A great place to watch the sunset: after leveling their steeply sloped yard, Carin and Ed Jolly can enjoy this view patio, supported on the edge of the hillside by a steel pier. In the foreground, an atlas cedar will add interest as it matures.

Sitting in Style on an East Medford Hillside

Sometimes no one feature in a garden distinguishes it, but rather the interplay of setting and style and the little touches create one outstanding setting.

"When you live with something a long time sometimes, you don't really see it the way strangers do," says Carin Jolly. "People come up here and say this looks like a park and I look around and go 'it does?'"

When Carin and Ed Jolly bought their east Medford lot, it was the view from the three acres that attracted them. Situated on the side of a hill, the view took in most of the Rogue Valley.

"The yard kind of evolved," Carin says. "It was just a flat bit of dirt and we moved in more dirt and tried to make it look natural. We had put the house as close to the edge of the hill as we could."

The land sloped steeply, and Russ Pane of Medford's Orchard Home Landscape and Design remembers it took a lot of muddy work to create what are now flat areas off the house. It took 300 yards of fill to create the yard, which stretches 140 feet along the back of the house and varies from 35 to 60 feet wide. That hard-won yard has become a lovely meandering garden which moves from one of three outdoor living areas to another.

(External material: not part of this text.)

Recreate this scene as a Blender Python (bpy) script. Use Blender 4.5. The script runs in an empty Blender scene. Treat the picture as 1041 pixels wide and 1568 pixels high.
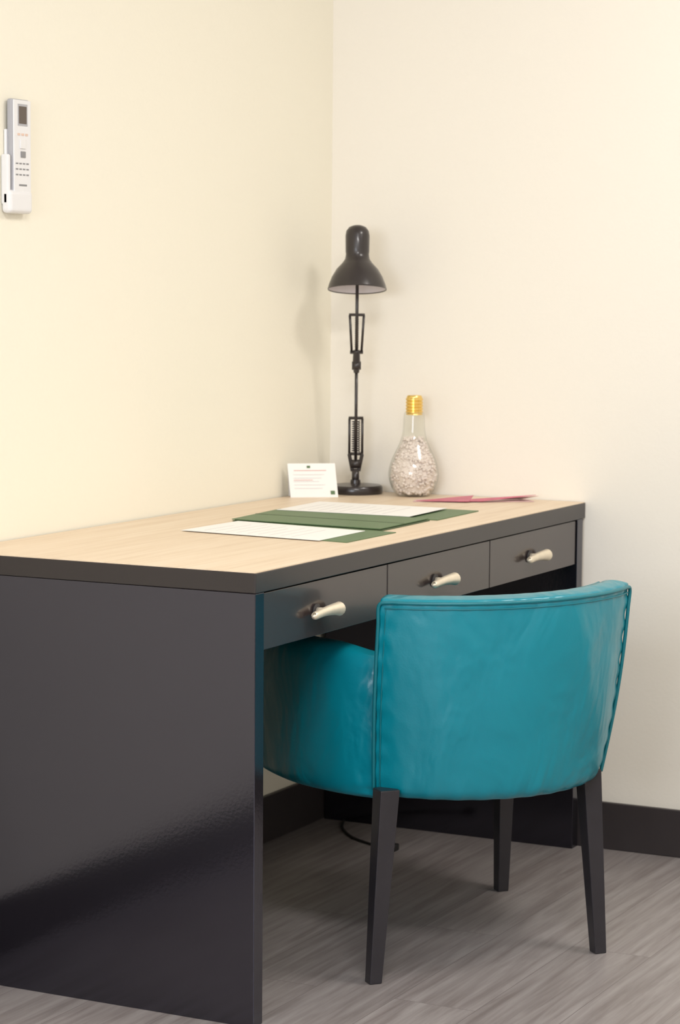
import bpy, math, random
import numpy as np
from mathutils import Vector, Matrix
random.seed(4)
S=bpy.context.scene
col=S.collection
try:
    S.view_settings.view_transform='Standard'; S.view_settings.look='None'
except Exception: pass

# ---------------------------------------------------------------- materials
def newmat(name):
    m=bpy.data.materials.new(name); m.use_nodes=True
    nt=m.node_tree; b=nt.nodes['Principled BSDF']; return m,nt,b
def N(nt,t,**k):
    n=nt.nodes.new(t)
    for a,v in k.items(): setattr(n,a,v)
    return n
def simple(name,c,rough=.5,metal=0,spec=.5,coat=0,bump=0,bscale=60,var=0,ior=None,coatr=.1,tint=None):
    m,nt,b=newmat(name)
    b.inputs['Roughness'].default_value=rough; b.inputs['Metallic'].default_value=metal
    b.inputs['Specular IOR Level'].default_value=spec
    b.inputs['Coat Weight'].default_value=coat; b.inputs['Coat Roughness'].default_value=coatr
    if tint: b.inputs['Specular Tint'].default_value=(*tint,1)
    if ior: b.inputs['IOR'].default_value=ior
    tc=N(nt,'ShaderNodeTexCoord'); no=N(nt,'ShaderNodeTexNoise'); no.inputs['Scale'].default_value=bscale
    no.inputs['Detail'].default_value=4
    nt.links.new(tc.outputs['Object'],no.inputs['Vector'])
    mx=N(nt,'ShaderNodeMix',data_type='RGBA'); mx.inputs[6].default_value=(*[x*(1-var) for x in c],1); mx.inputs[7].default_value=(*[min(1,x*(1+var)) for x in c],1)
    nt.links.new(no.outputs['Fac'],mx.inputs[0]); nt.links.new(mx.outputs[2],b.inputs['Base Color'])
    if bump:
        bp=N(nt,'ShaderNodeBump'); bp.inputs['Strength'].default_value=bump; bp.inputs['Distance'].default_value=.002
        nt.links.new(no.outputs['Fac'],bp.inputs['Height']); nt.links.new(bp.outputs['Normal'],b.inputs['Normal'])
    return m
M={}
M['wallL']=simple('wall_paint_left_lit',(.89,.85,.725),.75,bump=.15,bscale=120,var=.01)  # same paint as back wall; yellower illumination on this side put into the colour
M['wallB']=simple('wall_paint_back_lit',(.89,.845,.76),.75,bump=.15,bscale=120,var=.01)  # same paint as left wall; its own illumination tinted into the colour
M['ceil']=simple('ceiling_paint',(.88,.87,.85),.8,var=.01)
M['base']=simple('baseboard_vinyl',(.034,.027,.028),.4,var=.1,bscale=20)
M['lacq']=simple('black_lacquer',(.007,.006,.008),.13,coat=0,bump=.04,bscale=160,var=.12,ior=1.85,tint=(.80,.80,1))
M['edge']=simple('black_edge_band',(.018,.013,.014),.3,coat=.15,coatr=.2,var=.1)
M['drawer']=simple('drawer_laminate',(.036,.026,.026),.24,coat=.35,var=.08,bscale=40)
M['dark']=simple('dark_interior',(.02,.017,.017),.6)
M['steel']=simple('brushed_champagne_metal',(.80,.72,.58),.45,metal=.6,var=.1,bscale=90)
M['slide']=simple('drawer_slide_steel',(.5,.5,.5),.35,metal=1)
M['piping']=simple('teal_piping',(.002,.16,.20),.4,var=.06)
M['leg']=simple('black_wood_leg',(.022,.02,.025),.3,var=.2,bscale=30)
M['lampblk']=simple('lamp_black',(.024,.018,.018),.3,coat=.3)
M['lampin']=simple('lamp_inner_white',(.75,.7,.72),.5)
M['rubber']=simple('black_cable',(.015,.015,.015),.5)
M['gold']=simple('gold_cap',(.87,.62,.2),.27,metal=1)
M['peb']=simple('shell_pebble',(.84,.75,.70),.45,var=.16,bscale=25)
M['paper']=simple('white_paper',(.90,.89,.87),.6,var=.01)
M['green']=simple('green_folder',(.105,.18,.08),.5,var=.08)
M['greend']=simple('green_folder_dark',(.05,.09,.035),.5)
M['ink']=simple('grey_print',(.68,.66,.66),.6)
M['redink']=simple('red_print',(.75,.45,.42),.6)
M['pink']=simple('pink_leaflet',(.58,.12,.2),.4,var=.35,bscale=45)
M['pinkl']=simple('pale_leaflet',(.72,.48,.48),.4,var=.2,bscale=45)
M['rw']=simple('remote_white',(.80,.80,.81),.35)
M['rg']=simple('remote_grey',(.42,.42,.45),.35)
M['rs']=simple('remote_screen',(.1,.075,.06),.2)
M['rb']=simple('remote_button',(.25,.25,.26),.4)
M['ro']=simple('remote_button_orange',(.75,.55,.45),.4)
M['frame']=simple('white_frame',(.8,.8,.8),.4)
# leather
m,nt,b=newmat('teal_leather'); M['teal']=m
b.inputs['Roughness'].default_value=.31; b.inputs['Specular IOR Level'].default_value=.55
tc=N(nt,'ShaderNodeTexCoord')
n1=N(nt,'ShaderNodeTexNoise'); n1.inputs['Scale'].default_value=9; n1.inputs['Detail'].default_value=3; n1.inputs['Distortion'].default_value=.5
n2=N(nt,'ShaderNodeTexNoise'); n2.inputs['Scale'].default_value=260; n2.inputs['Detail'].default_value=2
mp=N(nt,'ShaderNodeMapping'); mp.inputs['Scale'].default_value=(1,1,.55)
nt.links.new(tc.outputs['Object'],mp.inputs[0]); nt.links.new(mp.outputs[0],n1.inputs[0]); nt.links.new(tc.outputs['Object'],n2.inputs[0])
mx=N(nt,'ShaderNodeMix',data_type='RGBA'); mx.inputs[6].default_value=(.001,.20,.27,1); mx.inputs[7].default_value=(.001,.235,.31,1)
nt.links.new(n1.outputs['Fac'],mx.inputs[0]); nt.links.new(mx.outputs[2],b.inputs['Base Color'])
b1=N(nt,'ShaderNodeBump'); b1.inputs['Strength'].default_value=.9; b1.inputs['Distance'].default_value=.015
b2=N(nt,'ShaderNodeBump'); b2.inputs['Strength'].default_value=.15; b2.inputs['Distance'].default_value=.001
nt.links.new(n1.outputs['Fac'],b1.inputs['Height']); nt.links.new(n2.outputs['Fac'],b2.inputs['Height']); nt.links.new(b1.outputs[0],b2.inputs['Normal']); nt.links.new(b2.outputs[0],b.inputs['Normal'])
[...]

The main outdoor room sits under an overhanging roof supported by giant pillars. It features resin wicker seating around a glass-topped table under a ceiling fan. In cool weather this open room is warmed by two large butane heaters. A retractable awning between the pillars cuts the breeze, yet the view of the valley is still visible through the fabric.

"Between the heaters and the awning cutting the wind we can use that room most of the year," Carin says.

They added a waterfall and pond nearby. The waterfall is over 6 feet tall, and the winding pond is about 12 feet across at the widest. The sound of tumbling water adds just the right note to the park-like landscaping, which relies mostly on perennials. Candytuft and creeping phlox, rosemary, nandina, several varieties of Japanese maples, dogwoods, birches and ceanothus form the backbone of the scene. kinnikinnick is used extensively as ground cover, as well as viburnum and snow-in-summer (Cerastium tomentosum). The pond itself is home to a thick patch of water iris as well as water lilies.

The second seating area is supported above the side of the hill on steel piers. Low-slung metal chairs surround a multi-use marble-topped table. The center of the table lifts out and a copper pit in the middle can be used either as a firepit or as an ice bucket for drinks. It is an exquisite spot to watch the sun set.

Further along, on the flagstone and river-rock path around the house, is a flower bed and formal fountain.

"There's a lot of interest now in small courtyards with water fountains," says Dennis Trost, co-owner of In Thee Garden, a division of Medford's Southern Oregon Nursery. "It works both with formal and informal gardens."

Off the master bedroom is another seating area with a hot tub and a wrought-iron outdoor set with a decorative vine-and-leaf design. Carin laughs when asked where she got the three lovely sets. "Costco, Target and Wal-Mart," she replies.

The yard looks like the perfect setting for parties. "Mostly we just have family gatherings," Carin says. "But at the end of the day it is just wonderful to come sit out here and just relax."